Bebop better than AR Drone, but battery life limited
The latest ‘Parrot’ drone has a home button that enables it to find its way back to you like a boomerang.
Paris-based tech firm Parrot set the world ablaze when it released its camera-equipped AR. Drone in 2010. It was the first time the general public could fly an affordable drone and shoot video to, say, locate the source of a clogged gutter on their roof or create blimp-like footage of their kids playing sport.
One memorial case was the AR. Drone filming around and inside the structurally weakened Christchurch Cathedral after the earthquake.
It offered a safe way of initially inspecting damage.
The AR. Drone was also revolutionary because you could control it with a smart device connected by WiFi.
Now Parrot has released a new model. Its new Bebop Drone retains the small, lightweight form of the original but offers much more. I’ve had several sessions flying it.
The original AR. Drone had drawbacks. Its range wasn’t so great due to what was sometimes a flaky WiFi connection.
If you lost control, it could on occasions keep flying and drop from the sky some distance away. Initially video resolution was relatively low, and onboard storage for it limited.
The Bebop addresses many of these issues. It comes with its own controller called a Sky Controller, with a powerful WiFi signal that Parrot says can communicate with the drone over 2km.
That’s impressive, but there’s no way you will legally fly that distance in Australia. The country’s air regulator, CASA, requires you fly by line-of-sight. And at about 600m the Bebop is reduced to a tiny spec in the sky.
I could barely see it and I had virtually no naked-eye perception of the direction of flight.
Worse, as happened to me when momentarily distracted, I took my eyes off the drone for an instant and when I looked back couldn’t see it.

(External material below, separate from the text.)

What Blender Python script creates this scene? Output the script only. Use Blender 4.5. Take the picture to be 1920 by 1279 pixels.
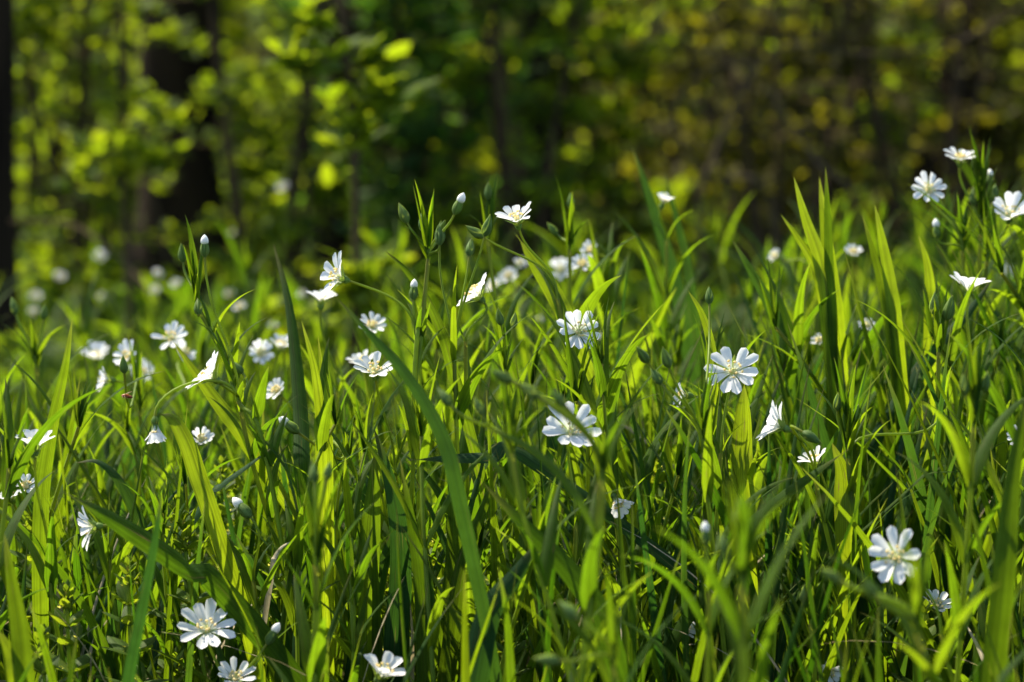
import bpy, math
import numpy as np
from mathutils import Vector, Matrix

scene = bpy.context.scene
for o in list(bpy.data.objects):
    bpy.data.objects.remove(o)

# ------------------------------------------------------------------ camera
CAM_H, PITCH, FPX = 0.28, math.radians(5.5), 4571.0
cam_d = bpy.data.cameras.new("camera")
cam_d.sensor_width = 36.0
cam_d.lens = FPX / 1920 * 36.0
cam_d.clip_start, cam_d.clip_end = 0.02, 200
cam_d.dof.use_dof = True
cam_d.dof.focus_distance = 1.02
cam_d.dof.aperture_fstop = 8.3
cam_d.dof.aperture_blades = 7
cam = bpy.data.objects.new("camera", cam_d)
scene.collection.objects.link(cam)
cam.location = (0, 0, CAM_H)
cam.rotation_euler = (math.pi / 2 - PITCH, 0, 0)
scene.camera = cam

# ------------------------------------------------------------------ light
SUN_AZ, SUN_EL = math.radians(-46), math.radians(54)     # azimuth from +Y towards +X
world = bpy.data.worlds.new("World")
scene.world = world
world.use_nodes = True
wn = world.node_tree
bg = wn.nodes["Background"]
sky = wn.nodes.new("ShaderNodeTexSky")
sky.sky_type = 'NISHITA'
sky.sun_disc = False
sky.sun_elevation = SUN_EL
sky.sun_rotation = SUN_AZ
sky.dust_density = 1.5
wn.links.new(sky.outputs[0], bg.inputs[0])
bg.inputs[1].default_value = 0.115
sun_d = bpy.data.lights.new("sun", 'SUN')
sun_d.energy = 4.5
sun_d.angle = math.radians(0.55)
sun_d.color = (1.0, 0.90, 0.70)
sun = bpy.data.objects.new("sun", sun_d)
scene.collection.objects.link(sun)
sdir = Vector((math.sin(SUN_AZ) * math.cos(SUN_EL), math.cos(SUN_AZ) * math.cos(SUN_EL), math.sin(SUN_EL)))
sun.rotation_euler = sdir.to_track_quat('Z', 'Y').to_euler()
sun.location = (-3, 5, 6)

scene.view_settings.view_transform = 'Standard'
scene.view_settings.look = 'None'
scene.view_settings.exposure = 1.52
scene.view_settings.gamma = 1.0
scene.view_settings.use_curve_mapping = False
cy = scene.cycles
cy.max_bounces = 8
cy.diffuse_bounces = 5
cy.glossy_bounces = 2
cy.transmission_bounces = 5
cy.transparent_max_bounces = 4
cy.caustics_reflective = False
cy.caustics_refractive = False
cy.sample_clamp_indirect = 4.0
cy.use_denoising = True

# ------------------------------------------------------------------ helpers
RNG = np.random.default_rng(11)
FWD = np.array([0, math.cos(PITCH), -math.sin(PITCH)])
UP = np.array([0, math.sin(PITCH), math.cos(PITCH)])
RIGHT = np.array([1.0, 0, 0])
CAMP = np.array([0, 0, CAM_H])


def P(px, py, d):
    return CAMP + FWD * d + RIGHT * ((px - 960) / FPX * d) + UP * ((639.5 - py) / FPX * d)


def view(n):
    v = RIGHT * n[0] + UP * n[1] - FWD * n[2]
    return v / np.linalg.norm(v)


def project(p):
    q = p - CAMP
    d = q @ FWD
    return 960 + FPX * (q @ RIGHT) / d, 639.5 - FPX * (q @ UP) / d, d


def ground(x, y):
    x = np.asarray(x, float); y = np.asarray(y, float)
    z = 0.07 * np.clip(x, -1.2, 1.2) * np.clip(1.6 - 0.3 * y, 0.2, 1)
    z = z + 0.006 * np.sin(9 * x + 3 * y) + 0.005 * np.sin(13 * y - 5 * x)
    z = z + 0.22 * np.clip(y - 6.0, 0, 40) + 0.03 * np.clip(y - 6, 0, 5) ** 2 * 0.3
    return z


def smooth(x):
    x = np.clip(x, 0, 1)
    return x * x * (3 - 2 * x)


def link(o):
    scene.collection.objects.link(o)
    return o


class MB:
    def __init__(self):
        self.v, self.f, self.uv, self.t, self.m = [], [], [], [], []
        self.n = 0

    def grid(self, V, tint=0.5, mat=0):
        """V: (N, R, A, 3): N sheets of R rows by A points across"""
        N, R, A, _ = V.shape
        idx = np.arange(N * R * A).reshape(N, R, A) + self.n
        q = np.stack([idx[:, :-1, :-1], idx[:, :-1, 1:], idx[:, 1:, 1:], idx[:, 1:, :-1]], -1).reshape(-1, 4)
        self.v.append(V.reshape(-1, 3)); self.f.append(q)
        u = np.broadcast_to(np.linspace(0, 1, A)[None, None, :], (N, R, A))
        w = np.broadcast_to(np.linspace(0, 1, R)[None, :, None], (N, R, A))
        self.uv.append(np.stack([u, w], -1).reshape(-1, 2))
        t = np.broadcast_to(np.asarray(tint, float).reshape(-1, 1, 1), (N, R, A)).reshape(-1)
        self.t.append(t)
        self.m.append(np.full(len(q), mat))
        self.n += N * R * A

    def tube(self, pts, rad, sides=6, tint=0.5, mat=0):
        pts = np.asarray(pts, float)
        rad = np.broadcast_to(np.asarray(rad, float), (len(pts),))
        T = np.gradient(pts, axis=0)
        T /= np.linalg.norm(T, axis=1, keepdims=True) + 1e-12
        ref = np.array([0, 0, 1.0]) if abs(T[0, 2]) < 0.9 else np.array([1.0, 0, 0])
        a = np.cross(T[0], ref); a /= np.linalg.norm(a)
        ring = []
        ang = np.linspace(0, 2 * math.pi, sides + 1)
        for i in range(len(pts)):
            a = a - T[i] * (a @ T[i]); a /= np.linalg.norm(a) + 1e-12
            b = np.cross(T[i], a)
            ring.append(pts[i] + rad[i] * (np.cos(ang)[:, None] * a + np.sin(ang)[:, None] * b))
        self.grid(np.array(ring)[None], tint, mat)

    def build(self, name, mats, parent=None, loc=None, origin=(0, 0, 0)):
        v = np.concatenate(self.v) - np.asarray(origin, float)
        f = np.concatenate(self.f).astype(np.int32)
        uv = np.concatenate(self.uv); t = np.concatenate(self.t); m = np.concatenate(self.m)
        me = bpy.data.meshes.new(name)
        me.vertices.add(len(v)); me.vertices.foreach_set("co", v.astype(np.float32).ravel())
        me.loops.add(f.size); me.loops.foreach_set("vertex_index", f.ravel())
        me.polygons.add(len(f))
        me.polygons.foreach_set("loop_start", np.arange(0, f.size, 4, dtype=np.int32))
        me.polygons.foreach_set("loop_total", np.full(len(f), 4, np.int32))
        me.polygons.foreach_set("use_smooth", np.ones(len(f), bool))
        if not isinstance(mats, (list, tuple)):
            mats = [mats]
        for x in mats:
            me.materials.append(x)
        me.polygons.foreach_set("material_index", m.astype(np.int32))
        ul = me.uv_layers.new(name="UVMap")
        ul.data.foreach_set("uv", uv[f.ravel()].astype(np.float32).ravel())
        at = me.attributes.new("tint", 'FLOAT', 'POINT')
        at.data.foreach_set("value", t.astype(np.float32))
        me.update(); me.validate()
        o = bpy.data.objects.new(name, me)
        link(o)
        if parent is not None:
            o.parent = parent
        if loc is not None:
            o.location = Vector(loc)
        return o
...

The Bebop will live stream vision to you of its travels but you can’t rely on it to locate the drone. I found on occasions that the stream froze.

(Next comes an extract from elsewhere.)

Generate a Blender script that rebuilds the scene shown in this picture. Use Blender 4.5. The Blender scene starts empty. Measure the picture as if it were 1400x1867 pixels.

Fortunately the sky controller has a home button. Give it a press and the drone will find its way back to you like a boomerang. That’s if it has enough juice left. That rescued me in a situation where the drone had begun flying over a lake.
In my tests, the battery limits you to only 10 minutes flying time, so it’s a lottery if it will get back after travelling a significant distance.
The sky controller has a spot in the middle for mounting a tablet or smartphone that wirelessly connects to the controller and displays live vision from the Bebop. It has left and right joysticks for flying the drone.
Press the emergency stop button and the Bebop will drop from the sky like a stone.
There’s also a take off and land button, and a camera button for shooting stills and changing the camera angle. Unfortunately the stills I shot weren’t very good, with movement noticeable. But the video retrieved from the drone’s 8 Gigabytes of internal storage was excellent quality, thanks to its 14-megapixel fisheye camera.
The camera offers a 180 degree view. You can zero in on any side of the camera while flying. When you change its direction, you’re not moving the camera, but changing which bit of the image you see.
Unfortunately, Parrot has made no headway in improving battery life. The 10 minutes you have with each battery goes quickly and you’ll spend an hour recharging one. You do get two batteries in the kit, and a third with the Sky Controller.
The Bebop comes with in-built GPS and it can also be controlled by first-person-view glasses and, soon, using the upcoming Oculus Rift vital reality headset. You’ll be virtually inside the cockpit.
These days Parrot is up against stiffer completion in the form of Chinese drone maker DJI.
The DJIs are more expensive but they are easy to fly, and you can use a GoPro camera for shooting video, or DJI’s equivalent. The Bebop will set you back $700, or $1300 with a Sky Controller.